Task details: Give back an exact copy of the lines from the start of the material through the line bearing "g = bmesh.new();". Include both ends and nothing else.
Start of Task data
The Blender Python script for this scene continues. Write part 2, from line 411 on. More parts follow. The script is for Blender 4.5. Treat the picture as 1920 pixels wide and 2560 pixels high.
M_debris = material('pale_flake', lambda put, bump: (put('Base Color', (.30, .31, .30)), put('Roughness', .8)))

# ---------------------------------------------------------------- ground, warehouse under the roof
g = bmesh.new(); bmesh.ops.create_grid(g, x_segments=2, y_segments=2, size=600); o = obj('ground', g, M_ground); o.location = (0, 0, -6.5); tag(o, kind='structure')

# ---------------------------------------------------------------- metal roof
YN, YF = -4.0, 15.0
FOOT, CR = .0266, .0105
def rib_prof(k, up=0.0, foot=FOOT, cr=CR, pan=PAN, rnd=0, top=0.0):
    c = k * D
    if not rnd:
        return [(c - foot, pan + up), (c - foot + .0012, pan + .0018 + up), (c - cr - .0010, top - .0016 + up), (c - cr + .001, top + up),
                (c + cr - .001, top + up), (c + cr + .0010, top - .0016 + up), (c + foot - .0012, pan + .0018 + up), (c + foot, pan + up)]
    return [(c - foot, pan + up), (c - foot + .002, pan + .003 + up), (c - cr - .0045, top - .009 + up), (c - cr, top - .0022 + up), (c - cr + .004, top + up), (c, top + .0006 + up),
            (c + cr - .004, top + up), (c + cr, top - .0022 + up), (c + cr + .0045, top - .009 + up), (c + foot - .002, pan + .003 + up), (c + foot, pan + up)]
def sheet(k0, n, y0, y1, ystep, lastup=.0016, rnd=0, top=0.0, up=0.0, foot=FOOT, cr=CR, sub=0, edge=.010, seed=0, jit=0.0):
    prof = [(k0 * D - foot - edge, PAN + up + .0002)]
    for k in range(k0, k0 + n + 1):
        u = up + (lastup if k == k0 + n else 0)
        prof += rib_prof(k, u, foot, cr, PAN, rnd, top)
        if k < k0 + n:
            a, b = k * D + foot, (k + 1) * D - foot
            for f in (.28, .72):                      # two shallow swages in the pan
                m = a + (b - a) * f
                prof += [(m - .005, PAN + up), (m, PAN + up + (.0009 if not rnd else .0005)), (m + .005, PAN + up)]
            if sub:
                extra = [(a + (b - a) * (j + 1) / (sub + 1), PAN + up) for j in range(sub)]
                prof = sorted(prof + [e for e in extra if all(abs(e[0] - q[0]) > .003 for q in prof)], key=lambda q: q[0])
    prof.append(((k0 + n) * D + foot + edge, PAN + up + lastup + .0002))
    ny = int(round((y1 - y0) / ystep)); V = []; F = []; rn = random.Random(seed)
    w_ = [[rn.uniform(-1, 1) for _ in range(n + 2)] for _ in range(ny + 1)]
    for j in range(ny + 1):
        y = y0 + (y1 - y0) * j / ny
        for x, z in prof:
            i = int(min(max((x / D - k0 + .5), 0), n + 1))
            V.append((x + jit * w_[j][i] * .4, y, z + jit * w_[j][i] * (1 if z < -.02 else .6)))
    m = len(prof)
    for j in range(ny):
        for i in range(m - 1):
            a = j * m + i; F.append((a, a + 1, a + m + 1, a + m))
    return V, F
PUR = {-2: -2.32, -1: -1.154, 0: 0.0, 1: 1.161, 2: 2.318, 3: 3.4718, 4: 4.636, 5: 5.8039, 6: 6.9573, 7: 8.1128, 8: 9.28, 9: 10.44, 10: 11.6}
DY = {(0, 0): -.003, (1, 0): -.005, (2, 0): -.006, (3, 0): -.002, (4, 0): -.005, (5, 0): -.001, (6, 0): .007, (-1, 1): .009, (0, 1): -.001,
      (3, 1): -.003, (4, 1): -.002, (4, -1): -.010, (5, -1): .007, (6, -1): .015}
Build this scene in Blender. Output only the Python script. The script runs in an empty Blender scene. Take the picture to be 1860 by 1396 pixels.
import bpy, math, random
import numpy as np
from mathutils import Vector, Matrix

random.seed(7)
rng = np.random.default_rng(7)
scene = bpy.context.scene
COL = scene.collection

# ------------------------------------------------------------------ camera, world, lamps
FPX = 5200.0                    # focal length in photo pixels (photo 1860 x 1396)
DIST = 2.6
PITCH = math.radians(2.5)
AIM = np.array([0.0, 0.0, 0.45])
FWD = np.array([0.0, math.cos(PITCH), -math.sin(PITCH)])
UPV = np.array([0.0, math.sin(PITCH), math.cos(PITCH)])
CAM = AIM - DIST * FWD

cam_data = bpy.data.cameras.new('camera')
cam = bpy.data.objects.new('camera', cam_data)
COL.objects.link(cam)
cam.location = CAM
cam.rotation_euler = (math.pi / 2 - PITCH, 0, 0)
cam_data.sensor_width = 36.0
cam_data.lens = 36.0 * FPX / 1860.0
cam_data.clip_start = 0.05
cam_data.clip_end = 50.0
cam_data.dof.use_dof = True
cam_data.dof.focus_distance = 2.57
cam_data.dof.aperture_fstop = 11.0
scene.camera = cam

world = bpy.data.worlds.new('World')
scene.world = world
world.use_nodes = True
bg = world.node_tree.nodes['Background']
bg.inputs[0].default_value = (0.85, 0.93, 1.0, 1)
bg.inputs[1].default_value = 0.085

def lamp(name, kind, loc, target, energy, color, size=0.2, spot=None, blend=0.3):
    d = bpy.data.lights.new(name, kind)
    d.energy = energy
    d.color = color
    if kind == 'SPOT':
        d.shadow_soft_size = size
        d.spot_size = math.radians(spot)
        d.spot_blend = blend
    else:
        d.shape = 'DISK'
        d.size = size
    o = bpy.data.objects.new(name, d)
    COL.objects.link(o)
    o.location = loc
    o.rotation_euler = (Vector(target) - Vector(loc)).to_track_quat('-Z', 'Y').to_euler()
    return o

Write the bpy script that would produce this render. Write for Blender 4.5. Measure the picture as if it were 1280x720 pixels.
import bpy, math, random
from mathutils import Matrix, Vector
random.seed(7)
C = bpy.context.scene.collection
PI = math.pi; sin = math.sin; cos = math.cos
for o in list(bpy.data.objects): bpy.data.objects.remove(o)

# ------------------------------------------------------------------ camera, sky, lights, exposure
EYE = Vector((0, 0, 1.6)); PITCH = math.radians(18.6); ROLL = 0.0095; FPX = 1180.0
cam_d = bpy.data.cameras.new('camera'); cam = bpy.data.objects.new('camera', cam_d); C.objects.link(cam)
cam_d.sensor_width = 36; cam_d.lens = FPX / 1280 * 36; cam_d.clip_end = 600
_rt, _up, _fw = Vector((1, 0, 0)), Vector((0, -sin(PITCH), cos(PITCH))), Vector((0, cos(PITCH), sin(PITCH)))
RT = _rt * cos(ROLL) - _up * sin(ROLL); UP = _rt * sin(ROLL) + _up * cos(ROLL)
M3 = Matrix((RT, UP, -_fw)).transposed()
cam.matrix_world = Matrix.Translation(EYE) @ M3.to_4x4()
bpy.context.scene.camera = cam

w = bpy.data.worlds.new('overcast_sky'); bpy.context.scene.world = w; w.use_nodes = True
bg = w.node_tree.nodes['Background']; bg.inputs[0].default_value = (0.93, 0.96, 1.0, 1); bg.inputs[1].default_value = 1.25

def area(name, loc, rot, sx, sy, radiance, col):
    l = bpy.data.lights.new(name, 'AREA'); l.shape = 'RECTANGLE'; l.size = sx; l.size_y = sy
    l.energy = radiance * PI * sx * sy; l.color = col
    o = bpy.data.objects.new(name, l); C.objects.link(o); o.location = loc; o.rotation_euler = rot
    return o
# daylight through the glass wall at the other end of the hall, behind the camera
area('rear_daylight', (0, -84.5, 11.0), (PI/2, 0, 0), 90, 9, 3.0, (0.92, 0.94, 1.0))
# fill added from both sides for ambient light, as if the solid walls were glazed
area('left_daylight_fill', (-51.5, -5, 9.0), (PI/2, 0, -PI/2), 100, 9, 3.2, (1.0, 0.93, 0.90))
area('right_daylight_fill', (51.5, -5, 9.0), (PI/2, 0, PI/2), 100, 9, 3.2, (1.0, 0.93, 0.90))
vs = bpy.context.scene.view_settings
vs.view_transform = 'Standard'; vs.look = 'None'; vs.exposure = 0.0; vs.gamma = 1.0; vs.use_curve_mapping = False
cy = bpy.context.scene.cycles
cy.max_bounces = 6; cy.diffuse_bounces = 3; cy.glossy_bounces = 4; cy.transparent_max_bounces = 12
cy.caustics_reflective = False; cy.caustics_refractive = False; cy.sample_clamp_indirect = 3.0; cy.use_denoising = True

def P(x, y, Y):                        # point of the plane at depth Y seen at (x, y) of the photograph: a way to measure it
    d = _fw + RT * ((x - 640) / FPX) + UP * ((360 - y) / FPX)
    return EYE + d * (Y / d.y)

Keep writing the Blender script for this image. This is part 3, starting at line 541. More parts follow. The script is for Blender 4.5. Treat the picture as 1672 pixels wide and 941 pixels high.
End of Task data
Full solution:
The Blender Python script for this scene continues. Write part 2, from line 411 on. More parts follow. The script is for Blender 4.5. Treat the picture as 1920 pixels wide and 2560 pixels high.
M_debris = material('pale_flake', lambda put, bump: (put('Base Color', (.30, .31, .30)), put('Roughness', .8)))

# ---------------------------------------------------------------- ground, warehouse under the roof
g = bmesh.new(); bmesh.ops.create_grid(g, x_segments=2, y_segments=2, size=600); o = obj('ground', g, M_ground); o.location = (0, 0, -6.5); tag(o, kind='structure')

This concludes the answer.